Apropos Segenssprüche: zu den wichtigsten gehört der sogenannte Kiddusch. Dieser Segensspruch wird vom männlichen Familienoberhaupt über einen Becher voll Wein gesprochen, mit dem der Sabbat oder andere hohe Feiertage am Freitagabend eingeläutet werden. Der Kiddusch, den zu zelebrieren auch Frauen verpflichtet sind, schließt auch das Challa ein. Mit diesem, zu einem Zopf geflochtenen und mit Sesam bestreuten Gebäck („Sabbatbrot“) beginnt die Mahlzeit am Sabbat. „Ich bin nicht besonders fromm“, sagt die Israelin mit den langen dunkelbraunen Haaren, „aber der Kiddusch in meiner Familie ist mir schon wichtig“.
Während die Kippa, jene runde Kopfbedeckung, die zu den wohl bekanntesten Zeichen für das Judentum zählt, nur von Männern (und natürlich auch von uniformierten Soldaten im Dienst) getragen wird, ist ein Brauch nur den Frauen vorbehalten: das Anzünden der Sabbat-Kerzen. Dana Pichon kramt in ihrer Handtasche und fördert zwei Teelichter zutage: „Die hat mir der Militär-Rabbiner geschenkt“, sagt die junge Frau. Dazu gibt es auf einem Zettel einen Gebetsvorschlag.

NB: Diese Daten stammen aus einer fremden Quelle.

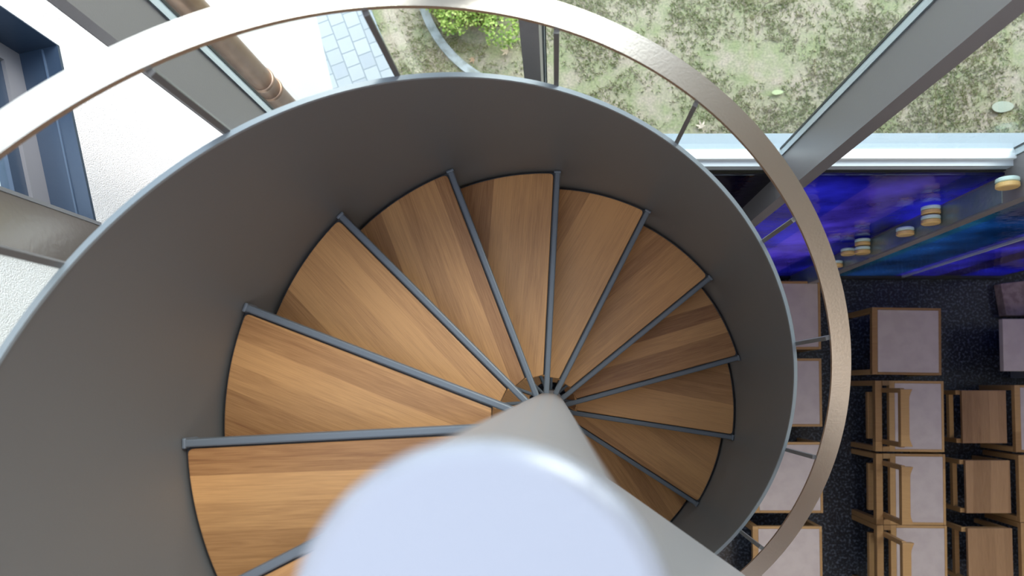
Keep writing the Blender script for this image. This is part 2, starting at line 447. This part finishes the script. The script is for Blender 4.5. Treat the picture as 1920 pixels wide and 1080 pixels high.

Spätestens eine halbe Stunde vor Sonnenuntergang am Freitagabend zünden Frauen mit bedecktem Haupt in der Nähe des Fensters zwei Kerzen an und läuten damit den bis zum Sonnenuntergang des Samstags dauernden Sabbat ein. Mit den Händen vor dem Gesicht wird dann ein Segen gesprochen. „Ich vergesse das gelegentlich, aber meine Mutter macht das jeden Freitag“ erzählt sie. „Ich glaube, dass sie dabei für mich betet – und das gibt mir Kraft!“.